Wednesday, March 27, 2013

Thoughts on the Chavez school econ project

I had a great time yesterday morning at the Cesar Chavez charter school. I was at the Parkside campus, in Anacostia. The set-up was a little different than I expected. They had us each sit with a group of four or five students. The students took turns presenting their reports/proposals, and then we asked them questions about it, lead a discussion, and evaluated them. I heard from nine students overall. The teacher assigned them which policy proposal to defend, which made for a nice diversity of arguments. Many of them disagreed with what they were assigned and did a good job explaining why in the discussion section.

One of the things that I found fascinating was the difference between my first session of four students and my second session of five students in how they thought about the social insurance purpose of Social Security. The first group was adamant about this, to the point of being very skeptical about differentially taxing or providing benefits to wealthier beneficiaries or even raising the payroll tax cap (it wasn't clear to me when they were presenting that they all understood how the cap worked, though, but we went through that in the discussion). This did not surprise me - this was part of their Great Depression studies in their history class, so they had been talking a lot about the purpose of the program, which was social insurance.
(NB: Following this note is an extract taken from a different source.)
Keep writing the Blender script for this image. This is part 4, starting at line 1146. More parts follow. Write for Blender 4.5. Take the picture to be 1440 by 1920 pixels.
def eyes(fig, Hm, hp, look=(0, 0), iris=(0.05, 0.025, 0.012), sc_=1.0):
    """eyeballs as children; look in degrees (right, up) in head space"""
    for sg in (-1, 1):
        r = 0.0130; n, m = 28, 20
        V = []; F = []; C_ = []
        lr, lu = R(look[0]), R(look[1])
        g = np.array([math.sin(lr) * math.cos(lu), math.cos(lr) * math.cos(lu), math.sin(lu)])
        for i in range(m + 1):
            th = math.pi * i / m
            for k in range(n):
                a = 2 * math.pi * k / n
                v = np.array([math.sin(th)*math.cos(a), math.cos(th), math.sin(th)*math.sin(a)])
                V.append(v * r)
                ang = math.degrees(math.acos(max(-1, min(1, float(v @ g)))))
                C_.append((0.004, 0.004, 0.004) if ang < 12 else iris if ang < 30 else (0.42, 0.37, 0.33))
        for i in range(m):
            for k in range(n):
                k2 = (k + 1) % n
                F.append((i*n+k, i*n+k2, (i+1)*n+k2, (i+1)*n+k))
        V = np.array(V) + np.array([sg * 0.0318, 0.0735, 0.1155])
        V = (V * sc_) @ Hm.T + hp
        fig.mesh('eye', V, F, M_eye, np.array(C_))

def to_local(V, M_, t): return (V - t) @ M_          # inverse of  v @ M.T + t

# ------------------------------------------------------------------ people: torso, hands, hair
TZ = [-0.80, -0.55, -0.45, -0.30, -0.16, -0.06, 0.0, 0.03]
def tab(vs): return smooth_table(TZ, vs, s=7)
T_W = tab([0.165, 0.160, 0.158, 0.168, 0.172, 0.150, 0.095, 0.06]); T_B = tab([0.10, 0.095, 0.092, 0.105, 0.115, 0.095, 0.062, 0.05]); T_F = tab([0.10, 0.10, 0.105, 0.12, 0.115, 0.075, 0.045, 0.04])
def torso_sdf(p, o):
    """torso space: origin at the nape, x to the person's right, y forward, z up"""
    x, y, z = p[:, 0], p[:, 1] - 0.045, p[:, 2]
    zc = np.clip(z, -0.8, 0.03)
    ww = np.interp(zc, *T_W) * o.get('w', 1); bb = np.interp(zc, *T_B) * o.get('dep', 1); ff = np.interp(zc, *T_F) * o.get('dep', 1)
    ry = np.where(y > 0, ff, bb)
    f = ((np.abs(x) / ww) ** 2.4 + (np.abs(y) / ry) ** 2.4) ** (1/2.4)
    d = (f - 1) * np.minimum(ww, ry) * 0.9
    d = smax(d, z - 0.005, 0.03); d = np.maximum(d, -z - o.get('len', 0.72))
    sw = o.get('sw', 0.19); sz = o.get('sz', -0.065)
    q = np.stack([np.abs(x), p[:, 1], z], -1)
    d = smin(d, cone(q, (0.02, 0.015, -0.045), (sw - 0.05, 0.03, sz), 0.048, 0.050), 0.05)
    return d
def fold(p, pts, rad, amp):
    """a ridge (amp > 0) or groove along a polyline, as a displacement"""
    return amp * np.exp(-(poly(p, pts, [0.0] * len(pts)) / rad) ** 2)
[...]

The second session was very different - very willing to consider the redistributive aspects of Social Security, and take them into account when thinking about policy. There was one student that seemed to be familiar from outside school with the disability side of the program, and that colored a lot of the discussion.

I obviously consider Social Security a social insurance program, but of course I didn't propound on that or anything. In the first group we talked how we might address poverty issues if we don't do it through Social Security and the in the second group we talked about the same thing (if you couldn't address poverty through Social Security how would you do it?).

I did raise privatization in both groups (these kids are so young! they were in kindergarten when that was the hot topic!). They all shot that down pretty quickly even though many of them didn't even know what it was at first (and no, I didn't push them). I think the recent crash (which they were well aware of) had a lot to do with that. They saw right through the risks involved with moving money out of the trust fund. I actually had to coax them into thinking about why anyone would propose it in the first place - the point that there are actually years when financial markets do well too and that in the long run it does well!

We also got into discussions about COLA (the second session actually had a proposal around COLA - the first didn't). We didn't get into chained CPI or any of that - the proposal was just framed as "slowing the cost of living adjustment", but we did talk about the differences in the prices of the things that seniors spend on and the things that non-seniors spend on, and the implications for COLA. I've had an ongoing facebook discussion with a fellow GW alum about this - my view is that chaining is a great idea - the problem really is in the basket used (regular CPI probably isn't the best). I get fussy when progressives dump on chaining when the real problem is the basket. Chaining is a good idea.

1 comment:

  1. I don't think that the real problem with chaining is the basket. It is the rhetoric. In the current political climate, chaining is a way of reducing benefits without saying so.

    If Social Security were not under attack, then technical discussions such as the one about chaining would be beneficial. But Social Security is under attack, and so the thing to do is to resist the attack strongly. If we are worried about the retirement of people thirty years from now, put people back to work and revive the Main Street economy.